Skipping all pictures, set down the lines of the listing from the first through the one with "v = ray(x, y); v = v*((Z-CAM_H)/v.z);".

□ □ □

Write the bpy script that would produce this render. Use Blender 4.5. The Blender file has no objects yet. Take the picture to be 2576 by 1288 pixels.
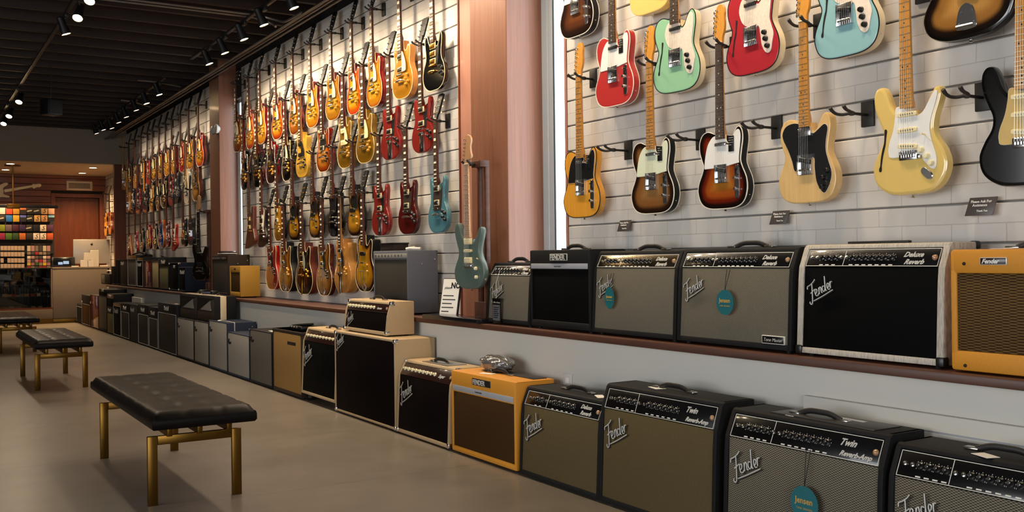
SKY, EXPOSURE = 5.4, 0.35
import bpy, bmesh, math, random
from mathutils import Vector, Matrix
from mathutils.geometry import delaunay_2d_cdt
random.seed(7)
SC = bpy.context.scene
COL = SC.collection
PI = math.pi
R = math.radians
# ---------------------------------------------------------------- measures of the room
CAM_H = 1.15        # eye height
WX = 3.343          # face of the slat wall
SHELF_X, SHELF_Z = 3.0, 0.738
FLOOR_AMP_X = 2.73
SHELF_AMP_X = 3.055
GX = WX - 0.10      # plane of the hung guitars' faces
FOC, YAW, PITCH, ROLL = 2460.0, 0.5550, 0.0005, 0.0119
_f = Vector((math.sin(YAW)*math.cos(PITCH), math.cos(YAW)*math.cos(PITCH), math.sin(PITCH)))
_r = Vector((math.cos(YAW), -math.sin(YAW), 0))
_d = -_r.cross(_f)
_r2 = _r*math.cos(ROLL) + _d*math.sin(ROLL)
_d2 = -_r*math.sin(ROLL) + _d*math.cos(ROLL)
def ray(x, y): return _f*FOC + _r2*(x-1288) + _d2*(y-644)
def on_x(x, y, X):
    v = ray(x, y); v = v*(X/v.x); return Vector((v.x, v.y, v.z+CAM_H))
def on_y(x, y, Y):
    v = ray(x, y); v = v*(Y/v.y); return Vector((v.x, v.y, v.z+CAM_H))
def on_z(x, y, Z):
    v = ray(x, y); v = v*((Z-CAM_H)/v.z); return Vector((v.x, v.y, v.z+CAM_H))

# ---------------------------------------------------------------- materials
MATS = {}
def _nm(name):
    m = bpy.data.materials.new(name); m.use_nodes = True
    nt = m.node_tree; b = nt.nodes['Principled BSDF']
    return m, nt, b
def lin(h):
    h = h.lstrip('#'); c = [int(h[i:i+2], 16)/255 for i in (0, 2, 4)]
    return tuple((x/12.92 if x <= .04045 else ((x+.055)/1.055)**2.4) for x in c) + (1,)
def setp(b, **k):
    for a, v in k.items():
        n = {'base': 'Base Color', 'rough': 'Roughness', 'metal': 'Metallic', 'coat': 'Coat Weight', 'coat_r': 'Coat Roughness',
             'spec': 'Specular IOR Level', 'emit': 'Emission Color', 'es': 'Emission Strength', 'trans': 'Transmission Weight', 'ior': 'IOR', 'alpha': 'Alpha', 'normal': 'Normal', 'sheen': 'Sheen Weight'}[a]
        b.inputs[n].default_value = v
def plain(name, col, rough=.5, metal=0., coat=0., noise=0., nscale=30., bump=0., bscale=200., spec=.5):
    """one colour with an optional mottling and an optional fine bump, in object space"""
    if name in MATS: return MATS[name]
    m, nt, b = _nm(name)
    c = lin(col) if isinstance(col, str) else tuple(col)+(1,) if len(col) == 3 else col
    setp(b, base=c, rough=rough, metal=metal, coat=coat, coat_r=.05, spec=spec)
    tc = None
    if noise or bump:
        tc = nt.nodes.new('ShaderNodeTexCoord')
    if noise:
        n = nt.nodes.new('ShaderNodeTexNoise'); n.inputs['Scale'].default_value = nscale; n.inputs['Detail'].default_value = 6
        nt.links.new(tc.outputs['Object'], n.inputs['Vector'])
        mx = nt.nodes.new('ShaderNodeMix'); mx.data_type = 'RGBA'
        mx.inputs['A'].default_value = tuple(x*(1-noise) for x in c[:3])+(1,)
        mx.inputs['B'].default_value = tuple(min(1, x*(1+noise)) for x in c[:3])+(1,)
        nt.links.new(n.outputs['Fac'], mx.inputs['Factor']); nt.links.new(mx.outputs['Result'], b.inputs['Base Color'])
    if bump:
        n2 = nt.nodes.new('ShaderNodeTexNoise'); n2.inputs['Scale'].default_value = bscale; n2.inputs['Detail'].default_value = 3
        nt.links.new(tc.outputs['Object'], n2.inputs['Vector'])
        bp = nt.nodes.new('ShaderNodeBump'); bp.inputs['Strength'].default_value = bump; bp.inputs['Distance'].default_value = .002
        nt.links.new(n2.outputs['Fac'], bp.inputs['Height']); nt.links.new(bp.outputs['Normal'], b.inputs['Normal'])
    MATS[name] = m
    return m
def wood(name, c1, c2, axis='z', rough=.4, scale=14., coat=.1, stretch=.06):
    if name in MATS: return MATS[name]
    m, nt, b = _nm(name)
    tc = nt.nodes.new('ShaderNodeTexCoord'); mp = nt.nodes.new('ShaderNodeMapping')
    s = [scale]*3; s['xyz'.index(axis)] = scale*stretch
    mp.inputs['Scale'].default_value = s
    n = nt.nodes.new('ShaderNodeTexNoise'); n.inputs['Scale'].default_value = 3.; n.inputs['Detail'].default_value = 8; n.inputs['Roughness'].default_value = .65
    cr = nt.nodes.new('ShaderNodeValToRGB')
    cr.color_ramp.elements[0].position = .3; cr.color_ramp.elements[0].color = lin(c1)
    cr.color_ramp.elements[1].position = .7; cr.color_ramp.elements[1].color = lin(c2)
    nt.links.new(tc.outputs['Object'], mp.inputs['Vector']); nt.links.new(mp.outputs['Vector'], n.inputs['Vector'])
    nt.links.new(n.outputs['Fac'], cr.inputs['Fac']); nt.links.new(cr.outputs['Color'], b.inputs['Base Color'])
    setp(b, rough=rough, coat=coat, coat_r=.15)
    MATS[name] = m
    return m
def burst(name, stops, rough=.18, grain=.12):
    """finish that changes from the rim to the middle of a guitar body (attribute: distance from the rim)"""
    if name in MATS: return MATS[name]
    m, nt, b = _nm(name)
    at = nt.nodes.new('ShaderNodeAttribute'); at.attribute_name = 'rim'
    cr = nt.nodes.new('ShaderNodeValToRGB'); cr.color_ramp.interpolation = 'EASE'
    el = cr.color_ramp.elements
    el[0].position = stops[0][0]; el[0].color = lin(stops[0][1]); el[1].position = stops[-1][0]; el[1].color = lin(stops[-1][1])
    for p, c in stops[1:-1]:
        e = el.new(p); e.color = lin(c)
    mul = nt.nodes.new('ShaderNodeMath'); mul.operation = 'MULTIPLY'; mul.inputs[1].default_value = 9.0
    nt.links.new(at.outputs['Fac'], mul.inputs[0]); nt.links.new(mul.outputs[0], cr.inputs['Fac'])
    tc = nt.nodes.new('ShaderNodeTexCoord'); mp = nt.nodes.new('ShaderNodeMapping'); mp.inputs['Scale'].default_value = (60, 20, 5)
    n = nt.nodes.new('ShaderNodeTexNoise'); n.inputs['Scale'].default_value = 3.; n.inputs['Detail'].default_value = 4
    nt.links.new(tc.outputs['Object'], mp.inputs['Vector']); nt.links.new(mp.outputs['Vector'], n.inputs['Vector'])
    mr = nt.nodes.new('ShaderNodeMapRange'); mr.inputs['To Min'].default_value = 1-grain; mr.inputs['To Max'].default_value = 1+grain
    nt.links.new(n.outputs['Fac'], mr.inputs['Value'])
    mx = nt.nodes.new('ShaderNodeMix'); mx.data_type = 'RGBA'; mx.blend_type = 'MULTIPLY'; mx.inputs['Factor'].default_value = 1
    nt.links.new(cr.outputs['Color'], mx.inputs['A']); nt.links.new(mr.outputs['Result'], mx.inputs['B'])
    nt.links.new(mx.outputs['Result'], b.inputs['Base Color'])
    setp(b, rough=rough, coat=.6, coat_r=.04)
    MATS[name] = m
    return m
def weave(name, c1, c2, px=.0045, pz=.003, rough=.7):
    """woven grille cloth: two threads crossing, in object space on the x/z plane"""
    if name in MATS: return MATS[name]
    m, nt, b = _nm(name)
    tc = nt.nodes.new('ShaderNodeTexCoord'); sp = nt.nodes.new('ShaderNodeSeparateXYZ')
    nt.links.new(tc.outputs['Object'], sp.inputs[0])
    outs = []
    for ch, p in (('X', px), ('Z', pz)):
        a = nt.nodes.new('ShaderNodeMath'); a.operation = 'MULTIPLY'; a.inputs[1].default_value = 2*PI/p
        nt.links.new(sp.outputs[ch], a.inputs[0])
        s = nt.nodes.new('ShaderNodeMath'); s.operation = 'SINE'; nt.links.new(a.outputs[0], s.inputs[0]); outs.append(s)
    mu = nt.nodes.new('ShaderNodeMath'); mu.operation = 'MULTIPLY'
    nt.links.new(outs[0].outputs[0], mu.inputs[0]); nt.links.new(outs[1].outputs[0], mu.inputs[1])
    mr = nt.nodes.new('ShaderNodeMapRange'); mr.inputs['From Min'].default_value = -.4; mr.inputs['From Max'].default_value = .6
    nt.links.new(mu.outputs[0], mr.inputs['Value'])
    n = nt.nodes.new('ShaderNodeTexNoise'); n.inputs['Scale'].default_value = 260; nt.links.new(tc.outputs['Object'], n.inputs['Vector'])
    ad = nt.nodes.new('ShaderNodeMath'); ad.operation = 'MULTIPLY_ADD'; ad.inputs[1].default_value = .35
    nt.links.new(n.outputs['Fac'], ad.inputs[0]); nt.links.new(mr.outputs['Result'], ad.inputs[2])
    mx = nt.nodes.new('ShaderNodeMix'); mx.data_type = 'RGBA'; mx.inputs['A'].default_value = lin(c1); mx.inputs['B'].default_value = lin(c2)
    nt.links.new(ad.outputs[0], mx.inputs['Factor']); nt.links.new(mx.outputs['Result'], b.inputs['Base Color'])
    setp(b, rough=rough, spec=.05)
    MATS[name] = m
    return m
def glow(name, col, strength):
    if name in MATS: return MATS[name]
    m, nt, b = _nm(name); setp(b, base=(0, 0, 0, 1), emit=lin(col), es=strength, rough=.6); MATS[name] = m; return m
def glass(name, tint='ffffff', rough=0., alpha=.15):
    if name in MATS: return MATS[name]
    m = bpy.data.materials.new(name); m.use_nodes = True; nt = m.node_tree; nt.nodes.clear()
    o = nt.nodes.new('ShaderNodeOutputMaterial'); t = nt.nodes.new('ShaderNodeBsdfTransparent'); t.inputs[0].default_value = lin(tint)
    g = nt.nodes.new('ShaderNodeBsdfGlossy'); g.inputs['Roughness'].default_value = rough
    mx = nt.nodes.new('ShaderNodeMixShader'); mx.inputs[0].default_value = .05
    nt.links.new(t.outputs[0], mx.inputs[1]); nt.links.new(g.outputs[0], mx.inputs[2]); nt.links.new(mx.outputs[0], o.inputs[0])
    MATS[name] = m
    return m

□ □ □

> **IN RESPONSE**:
Write the bpy script that would produce this render. Use Blender 4.5. The Blender file has no objects yet. Take the picture to be 2576 by 1288 pixels.
SKY, EXPOSURE = 5.4, 0.35
import bpy, bmesh, math, random
from mathutils import Vector, Matrix
from mathutils.geometry import delaunay_2d_cdt
random.seed(7)
SC = bpy.context.scene
COL = SC.collection
PI = math.pi
R = math.radians
# ---------------------------------------------------------------- measures of the room
CAM_H = 1.15        # eye height
WX = 3.343          # face of the slat wall
SHELF_X, SHELF_Z = 3.0, 0.738
FLOOR_AMP_X = 2.73
SHELF_AMP_X = 3.055
GX = WX - 0.10      # plane of the hung guitars' faces
FOC, YAW, PITCH, ROLL = 2460.0, 0.5550, 0.0005, 0.0119
_f = Vector((math.sin(YAW)*math.cos(PITCH), math.cos(YAW)*math.cos(PITCH), math.sin(PITCH)))
_r = Vector((math.cos(YAW), -math.sin(YAW), 0))
_d = -_r.cross(_f)
_r2 = _r*math.cos(ROLL) + _d*math.sin(ROLL)
_d2 = -_r*math.sin(ROLL) + _d*math.cos(ROLL)
def ray(x, y): return _f*FOC + _r2*(x-1288) + _d2*(y-644)
def on_x(x, y, X):
    v = ray(x, y); v = v*(X/v.x); return Vector((v.x, v.y, v.z+CAM_H))
def on_y(x, y, Y):
    v = ray(x, y); v = v*(Y/v.y); return Vector((v.x, v.y, v.z+CAM_H))
def on_z(x, y, Z):
    v = ray(x, y); v = v*((Z-CAM_H)/v.z); return Vector((v.x, v.y, v.z+CAM_H))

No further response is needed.